The logo for Wikimedia's Wiktionary project features a narrow transcription IPA of the term:enter image description here

Adding English syllabification produces [ˈwɪk.ʃənˌrɪ] (WICK-shun-rih), which I find strange. I personally pronounce it as [ˈwɪk.ʃən.ɛːɹˌi] (WICK-shun-air-ee).

I am aware that some dialects allow dropping syllables in fluent speech.

My question is about the last syllable. The ending feels quite wrong; in particular, I remember learning about a specific preclusion against lax vowels word-finally.

Is there a problem here? Is there a dialect that pronounces this word in this way? If so, what is it?

  • Check the UK pronunciation for dictionary
    – curiousdannii
    Nov 22, 2014 at 11:32
  • For the last syllable there is quite a choice for both the "r" and the "i". Some with use a tap/flap symbol or a retroflex symbol for the "r". For the "i" some will use the "short" ɪ, some will use the "normal" one with length mark i:, and some will use that symbol without the length mark due to final -y varying between the other two sounds depending on dialect and idiolect. Also when American English is transcribed in IPA it's usual to not use length marks for any vowels. Nov 22, 2014 at 14:54
  • @hippietrail silly questions: I'm doing a narrow surface transcription ([...]). Is not marking length marks obligatory? Relatedly, in the current answer, why is the poster using lexical transcription (/.../)?
    – imallett
    Nov 22, 2014 at 20:13
  • 1
    I'd hardly call that a 'narrow' transcription of 'wiktionary', it seems pretty phonemic to me. And it's got a word-final lax vowel, surely that's incorrect? Nov 22, 2014 at 22:13
  • @GastonÜmlaut: hence my question. My transcription is, I believe/hope, more "correct" in the sense of being properly narrow.
    – imallett
    Nov 22, 2014 at 22:35

2 Answers 2


Lax vowels generally cannot end words, but there are exceptions. A more complete rule would be that English has no stressed word-final lax vowels.

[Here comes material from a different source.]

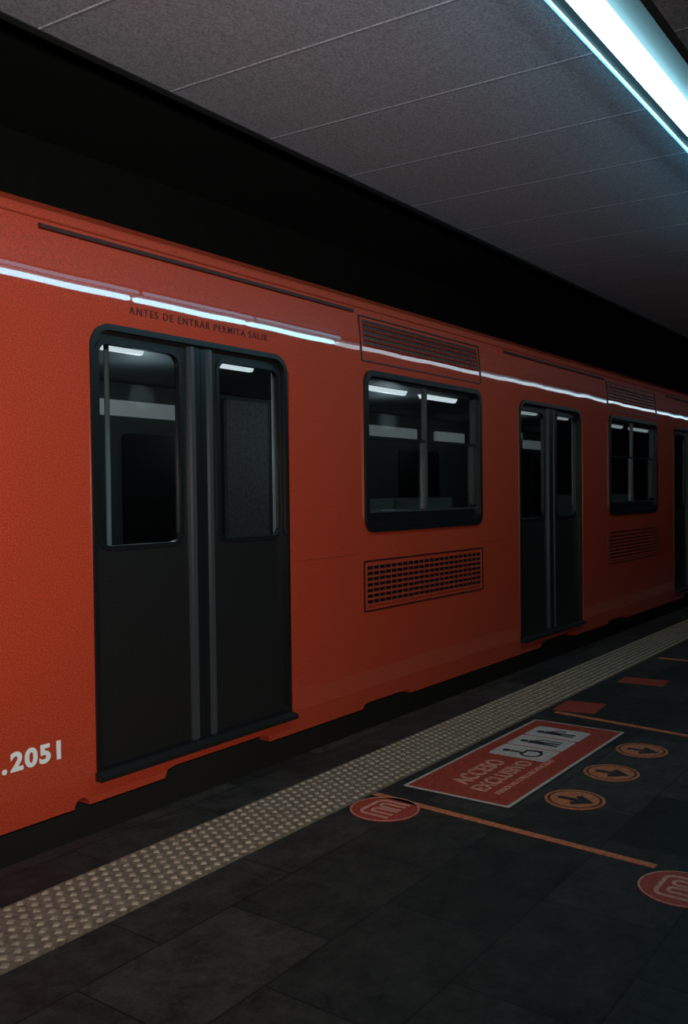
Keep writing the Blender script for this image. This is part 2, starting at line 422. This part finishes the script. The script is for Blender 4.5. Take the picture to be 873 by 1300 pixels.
def arrow_disc(cx, cy, r=.13):
    bm = BM()
    ring(bm, circ(cx, cy, r), circ(cx, cy, r * .90), 0, .003, 'xy', 0)
    ring(bm, circ(cx, cy, r * .90), circ(cx, cy, r * .82), 0, .0028, 'xy', 1)
    prism(bm, circ(cx, cy, r * .82), 0, .003, 'xy', 0)
    e = mesh_obj("arrow_sticker", bm, [STORG, STBLK], label="round orange floor sticker with black arrow", category="sticker", group="round arrow stickers")
    bm = BM()
    stroke(bm, [(cx - .01, cy + r * .55), (cx - .01, cy - r * .2)], .028, .0028, .0045)
    prism(bm, [(cx - .01, cy - r * .68), (cx - .075, cy - .01), (cx - .045, cy + .005), (cx - .01, cy - .035), (cx + .025, cy + .005), (cx + .055, cy - .01)], .0028, .0046, 'xy')
    mesh_obj("arrow", bm, STBLK, e)
    stickers.append(e)
for x in (3.79, 4.25, 4.705): arrow_disc(x, 1.5)

def m_disc(cx, cy, r, lab):
    bm = BM(); prism(bm, circ(cx, cy, r, 48), 0, .003, 'xy', 0)
    ring(bm, circ(cx, cy, r * .99, 48), circ(cx, cy, r * .95, 48), .0028, .0036, 'xy', 1)
    e = mesh_obj("metro_sign_sticker", bm, [STRED, STPINK], label=lab, category="sticker", group="round red metro stickers")
    bm = BM(); s = r * .95
    def arch(x0, x1, zb, zt, w, rad):
        P = [(x0, zb), (x0, zt - rad)]
        P += [(x0 + rad - rad * math.cos(a), zt - rad + rad * math.sin(a)) for a in (math.radians(t) for t in (20, 45, 70, 90))]
        P += [(x1 - rad + rad * math.sin(a), zt - rad + rad * math.cos(a)) for a in (math.radians(t) for t in (0, 20, 45, 70))]
        P += [(x1, zt - rad), (x1, zb)]
        stroke(bm, [(cx + a * s, cy + b * s) for a, b in P], w * s, .0029, .0042)
    arch(-.62, .62, -.5, .52, .11, .22)
    arch(-.36, -.07, -.5, .27, .10, .12)
    arch(.10, .38, -.5, .27, .10, .12)
    mesh_obj("letter_emblem", bm, STPINK, e, label="pale rounded letter M emblem")
    stickers.append(e)
m_disc(3.225, 2.125, .150, "round red sticker with M emblem beside the tactile strip")
m_disc(3.135, .86, .145, "round red sticker with M emblem past an orange line")

PX0, PX1, PY0, PY1 = 3.53, 5.0, 1.69, 2.225
bm = BM()
prism(bm, rr(PX0 - .012, PX1 + .012, PY0 - .012, PY1 + .012, .01, 3), 0, .002, 'xy', 2)
prism(bm, rr(PX0, PX1, PY0, PY1, .01, 3), 0, .003, 'xy', 1)
prism(bm, rr(PX0 + .016, PX1 - .016, PY0 + .016, PY1 - .016, .01, 3), 0, .004, 'xy', 0)
pos = mesh_obj("floor_poster", bm, [STRED, STPALE, STBLK], label="red rectangular floor poster with white border and pictograms", category="floor poster")
stickers.append(pos)
text_obj("poster_lettering", "ACCESO", .42, .095, (3.70, 1.985, .0045), STPINK, pos, bold=.02, spacing=1.1)
text_obj("poster_lettering", "EXCLUSIVO", .52, .085, (3.66, 1.865, .0045), STPINK, pos, bold=.02, spacing=1.1)
text_obj("poster_small_text", "PERSONAS CON DISCAPACIDAD", .62, .032, (3.66, 1.795, .0045), STPINK, pos)
for k, (a, b) in enumerate(((4.22, 4.425), (4.44, 4.645), (4.66, 4.865))):
    bm = BM(); prism(bm, rr(a, b, 1.83, 2.14, .015, 3), .0038, .0052, 'xy', 0); mesh_obj("pictogram_panel", bm, STPALE, pos)
def person(cx, cy, kind):
    bm = BM()
    zz = (.005, .0062)
    prism(bm, circ(cx - .01, cy + .095, .022, 18), *zz, 'xy')
    if kind == 0:
        stroke(bm, [(cx - .01, cy + .07), (cx - .01, cy), (cx + .04, cy), (cx + .055, cy - .08)], .024, *zz)
        stroke(bm, circ(cx - .005, cy - .040, .052, 22, 110, 370), .015, *zz)
    else:
        stroke(bm, [(cx - .01, cy + .07), (cx - .01, cy - .02)], .05, *zz)
        stroke(bm, [(cx - .024, cy), (cx - .028, cy - .10)], .020, *zz); stroke(bm, [(cx + .004, cy), (cx + .010, cy - .10)], .020, *zz)
        stroke(bm, [(cx + .01, cy + .05), (cx + .05, cy + .01), (cx + .05, cy - .10 if kind == 1 else cy - .03)], .014, *zz)
    mesh_obj("pictogram", bm, STBLK, pos)
person(4.325, 1.985, 0); person(4.54, 1.985, 1); person(4.76, 1.985, 2)
for s in stickers: s.location = (-.008, .012, 0)

# ------------------------------------------------------------------ light fixtures
def fixture(xa, xb, far):
    e = empty("light_fixture", label="black ceiling light channel with white fluorescent tube", category="light fixture", group="fluorescent fixtures in a row along the ceiling")
    bm = BM()
    prism(bm, [(1.01, 3.04), (1.04, 3.1495), (1.27, 3.1495), (1.262, 3.04)], xa - .018, xb + .018, 'yz')
    mesh_obj("housing", bm, HOUSE, e)
    bm = BM()
    prism(bm, [(1.105, 3.041), (1.105, 2.992), (1.118, 2.975), (1.166, 2.975), (1.180, 2.992), (1.180, 3.041)], xa + .02, xb - .02, 'yz')
    mesh_obj("tube", bm, TUBE_FAR if far else TUBE, e, label="glowing white tube")
    bm = BM(); box(bm, xa - .018, xb + .018, 1.256, 1.266, 3.030, 3.05); mesh_obj("rim", bm, RIM, e, label="thin reflector rim with bluish glow put in")
    if not far:
        bm = BM(); box(bm, xa, xb, 1.266, 1.274, 3.060, 3.115); mesh_obj("ceiling_fill", bm, FILL, e, label="hidden cyan strip added to light the ceiling")
fixture(2.03, 4.45, False)
x = 2.01
fixture(x - 1.22, x - .02, False); fixture(x - 2.455, x - 1.255, False); fixture(x - 3.69, x - 2.49, False)
x = 4.49
while x < 18.5:
    fixture(x, x + 1.2, x > 6); x += 1.236

# ------------------------------------------------------------------ flash + world + camera
l = bpy.data.lights.new("camera_flash", 'SPOT'); l.energy = 310; l.color = (1, .93, .84); l.spot_size = math.radians(90); l.spot_blend = 1.0; l.shadow_soft_size = .03
lo = bpy.data.objects.new("camera_flash", l); COL.objects.link(lo); lo.location = (.0, .0, 1.47)
d = Vector((3.2, 3.1, .2)).normalized(); lo.rotation_euler = d.to_track_quat('-Z', 'Y').to_euler()

w = bpy.data.worlds.new("w"); S.world = w; w.use_nodes = True
w.node_tree.nodes["Background"].inputs[0].default_value = (.01, .014, .016, 1)

f = 1150.0; c = Vector((.8094, .5872)); p_ = .0191; rho = .012
F = Vector((c.x * math.cos(p_), c.y * math.cos(p_), -math.sin(p_)))
R = Vector((c.y, -c.x, 0)).normalized(); U = R.cross(F).normalized()
U2 = U * math.cos(rho) + R * math.sin(rho); R2 = R * math.cos(rho) - U * math.sin(rho)
cam = bpy.data.cameras.new("camera"); co = bpy.data.objects.new("camera", cam); COL.objects.link(co)
cam.sensor_fit = 'HORIZONTAL'; cam.sensor_width = 36; cam.lens = f / 873 * 36; cam.clip_start = .02
M = Matrix((R2, U2, -F)).transposed().to_4x4(); M.translation = Vector((0, 0, 1.35)); co.matrix_world = M
S.camera = co
S.view_settings.view_transform = 'Standard'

The unstressed vowel /ə/ can come at the end of words like "comma" and, in non-rhotic accents such as Received Pronunciation (the traditional "posh" British accent), "letter". Another unstressed final vowel that is lax in Received Pronunciation is /ɪ/, which in this position corresponds to the sound pronounced /i/ in other varieties of English. I understand that the lax pronunciation is one of the more old-fashioned features of RP, and it isn't widely used in modern British pronunciation (the change from [ɪ] to [i] is referred to as "happy-tensing").

  • Wow, thanks, I'll have to listen more carefully in future for this word-final [ɪ] in RP... I've never been aware of it before (I speak Oz English). Nov 23, 2014 at 3:57

The transcription /ˈdɪkʃ(ə)n(ə)ɹɪ/ is not very good either. In British “received pronunciation” you can say either /ˈdɪkʃənɹɪ/ or /ˈdɪkʃənəɹɪ/, but you cannot say */ˈdɪkʃnɹɪ/ or */ˈdɪkʃnəɹɪ/. The twice bracketed /(ə)/ is misleading.